Affirmative action was created to correct a specific, historic injustice – namely, the exclusion of black Americans from educational and economic opportunity due to slavery, segregation and systemic racism. That legacy should never be dismissed. But somewhere along the way, the mission morphed. The clear moral case for helping the descendants of American slavery became a bureaucratic puzzle of identity checkboxes and social engineering. Instead of justice, we got a hierarchy.
And in that hierarchy, Mamdani fits like a glove: the child of global elites, raised in South Africa and New York, Ivy-educated, and now the Democratic nominee for mayor of America’s largest city. He is South Asian, Muslim, foreign-born, and left-wing. He checks nearly every “diversity” box – except the one that actually reflects the lived black American experience.
The irony is as thick as it is offensive. While Mamdani was able to strategically claim blackness on a college application, millions of black Americans who descend from enslaved ancestors in this country don’t have the luxury of toggling between identities. Their blackness isn’t theoretical. It’s not geographic. It’s not optional. It’s lived.
And that’s where the whole framework collapses. Race-based preferences were never meant to accommodate the entire post-colonial diaspora. They were intended to address very real, generational harm done to one group in one country. But now, in our DEI-obsessed meritocracy, identity has become performance.
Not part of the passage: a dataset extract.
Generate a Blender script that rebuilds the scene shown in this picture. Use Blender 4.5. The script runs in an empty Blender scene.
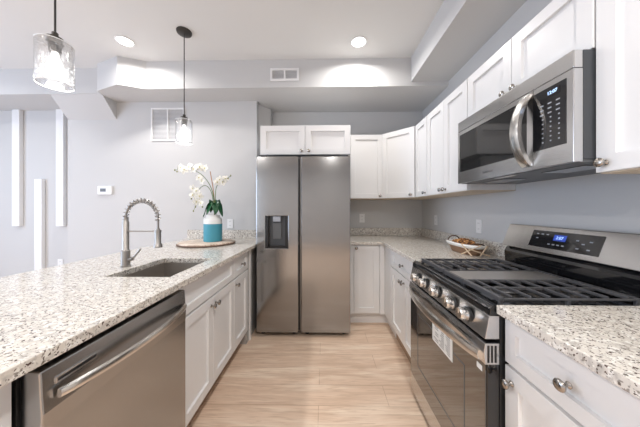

And the rewards are tangible.
Admissions officers, HR departments, nonprofit grant boards and media gatekeepers now trade in racial optics. And when identity becomes currency, don’t be surprised when people spend it. Mamdani didn’t manipulate the system. The system was built for this kind of manipulation.
The truth is that America has outgrown the crude framework of affirmative action. We are no longer a binary society of white and black. We are a multiracial, multiethnic, globally diverse country where millions of people – like Mamdani – simply don’t fit the identity boxes that were designed in the 1960s. So what happens now?
Applicants are left with two choices: identify with the white majority and face tougher standards, or align themselves with an underrepresented minority and gain easier access into elite institutions. And let’s not pretend the incentives aren’t clear. When Columbia and schools like it make race a major factor in admissions, they create a system that rewards creative box-checking and punishes honesty.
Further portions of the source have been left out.